- [INFORMATION SUPPLIED]

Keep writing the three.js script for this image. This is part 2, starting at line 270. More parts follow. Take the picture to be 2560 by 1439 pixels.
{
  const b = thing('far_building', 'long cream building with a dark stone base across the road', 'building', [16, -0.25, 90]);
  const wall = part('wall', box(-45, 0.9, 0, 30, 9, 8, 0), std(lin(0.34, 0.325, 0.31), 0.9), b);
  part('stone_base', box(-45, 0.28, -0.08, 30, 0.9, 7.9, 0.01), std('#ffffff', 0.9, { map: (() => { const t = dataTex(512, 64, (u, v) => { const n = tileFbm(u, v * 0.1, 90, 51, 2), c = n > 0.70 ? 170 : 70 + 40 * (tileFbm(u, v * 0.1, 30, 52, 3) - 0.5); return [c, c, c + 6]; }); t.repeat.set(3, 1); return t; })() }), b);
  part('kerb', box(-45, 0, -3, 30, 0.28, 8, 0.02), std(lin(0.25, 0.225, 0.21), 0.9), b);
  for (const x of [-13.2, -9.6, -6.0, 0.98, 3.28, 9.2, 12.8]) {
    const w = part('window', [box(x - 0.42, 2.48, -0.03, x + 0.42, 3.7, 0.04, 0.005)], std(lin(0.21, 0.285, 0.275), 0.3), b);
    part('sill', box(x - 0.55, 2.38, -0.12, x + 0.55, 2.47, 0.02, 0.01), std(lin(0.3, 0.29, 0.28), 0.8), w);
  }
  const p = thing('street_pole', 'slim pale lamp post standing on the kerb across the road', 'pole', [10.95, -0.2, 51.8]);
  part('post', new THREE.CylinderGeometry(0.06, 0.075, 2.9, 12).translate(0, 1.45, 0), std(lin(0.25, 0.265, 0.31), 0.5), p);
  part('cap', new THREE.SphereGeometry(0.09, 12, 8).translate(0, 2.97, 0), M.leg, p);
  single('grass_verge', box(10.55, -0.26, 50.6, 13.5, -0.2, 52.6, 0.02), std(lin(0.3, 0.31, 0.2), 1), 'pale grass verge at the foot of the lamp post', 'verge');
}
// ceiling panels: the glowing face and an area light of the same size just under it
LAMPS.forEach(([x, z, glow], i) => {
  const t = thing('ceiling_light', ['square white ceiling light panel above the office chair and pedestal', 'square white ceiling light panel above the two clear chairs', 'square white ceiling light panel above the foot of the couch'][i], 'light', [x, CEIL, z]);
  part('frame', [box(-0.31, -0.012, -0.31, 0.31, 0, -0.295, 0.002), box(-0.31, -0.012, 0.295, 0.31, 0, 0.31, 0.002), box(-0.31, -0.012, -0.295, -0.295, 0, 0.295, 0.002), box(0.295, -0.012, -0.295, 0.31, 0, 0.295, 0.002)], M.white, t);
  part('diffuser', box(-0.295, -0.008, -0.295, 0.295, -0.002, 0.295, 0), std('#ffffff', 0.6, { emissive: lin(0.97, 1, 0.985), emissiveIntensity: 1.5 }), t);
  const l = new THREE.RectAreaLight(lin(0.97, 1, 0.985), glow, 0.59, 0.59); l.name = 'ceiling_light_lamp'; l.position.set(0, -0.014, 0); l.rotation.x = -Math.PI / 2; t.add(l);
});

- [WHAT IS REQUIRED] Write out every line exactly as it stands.

- [RESPONSE FOR THIS EXERCISE]
Keep writing the three.js script for this image. This is part 2, starting at line 270. More parts follow. Take the picture to be 2560 by 1439 pixels.
{
  const b = thing('far_building', 'long cream building with a dark stone base across the road', 'building', [16, -0.25, 90]);
  const wall = part('wall', box(-45, 0.9, 0, 30, 9, 8, 0), std(lin(0.34, 0.325, 0.31), 0.9), b);
  part('stone_base', box(-45, 0.28, -0.08, 30, 0.9, 7.9, 0.01), std('#ffffff', 0.9, { map: (() => { const t = dataTex(512, 64, (u, v) => { const n = tileFbm(u, v * 0.1, 90, 51, 2), c = n > 0.70 ? 170 : 70 + 40 * (tileFbm(u, v * 0.1, 30, 52, 3) - 0.5); return [c, c, c + 6]; }); t.repeat.set(3, 1); return t; })() }), b);
  part('kerb', box(-45, 0, -3, 30, 0.28, 8, 0.02), std(lin(0.25, 0.225, 0.21), 0.9), b);
  for (const x of [-13.2, -9.6, -6.0, 0.98, 3.28, 9.2, 12.8]) {
    const w = part('window', [box(x - 0.42, 2.48, -0.03, x + 0.42, 3.7, 0.04, 0.005)], std(lin(0.21, 0.285, 0.275), 0.3), b);
    part('sill', box(x - 0.55, 2.38, -0.12, x + 0.55, 2.47, 0.02, 0.01), std(lin(0.3, 0.29, 0.28), 0.8), w);
  }
  const p = thing('street_pole', 'slim pale lamp post standing on the kerb across the road', 'pole', [10.95, -0.2, 51.8]);
  part('post', new THREE.CylinderGeometry(0.06, 0.075, 2.9, 12).translate(0, 1.45, 0), std(lin(0.25, 0.265, 0.31), 0.5), p);
  part('cap', new THREE.SphereGeometry(0.09, 12, 8).translate(0, 2.97, 0), M.leg, p);
  single('grass_verge', box(10.55, -0.26, 50.6, 13.5, -0.2, 52.6, 0.02), std(lin(0.3, 0.31, 0.2), 1), 'pale grass verge at the foot of the lamp post', 'verge');
}
// ceiling panels: the glowing face and an area light of the same size just under it
LAMPS.forEach(([x, z, glow], i) => {
  const t = thing('ceiling_light', ['square white ceiling light panel above the office chair and pedestal', 'square white ceiling light panel above the two clear chairs', 'square white ceiling light panel above the foot of the couch'][i], 'light', [x, CEIL, z]);
  part('frame', [box(-0.31, -0.012, -0.31, 0.31, 0, -0.295, 0.002), box(-0.31, -0.012, 0.295, 0.31, 0, 0.31, 0.002), box(-0.31, -0.012, -0.295, -0.295, 0, 0.295, 0.002), box(0.295, -0.012, -0.295, 0.31, 0, 0.295, 0.002)], M.white, t);
  part('diffuser', box(-0.295, -0.008, -0.295, 0.295, -0.002, 0.295, 0), std('#ffffff', 0.6, { emissive: lin(0.97, 1, 0.985), emissiveIntensity: 1.5 }), t);
  const l = new THREE.RectAreaLight(lin(0.97, 1, 0.985), glow, 0.59, 0.59); l.name = 'ceiling_light_lamp'; l.position.set(0, -0.014, 0); l.rotation.x = -Math.PI / 2; t.add(l);
});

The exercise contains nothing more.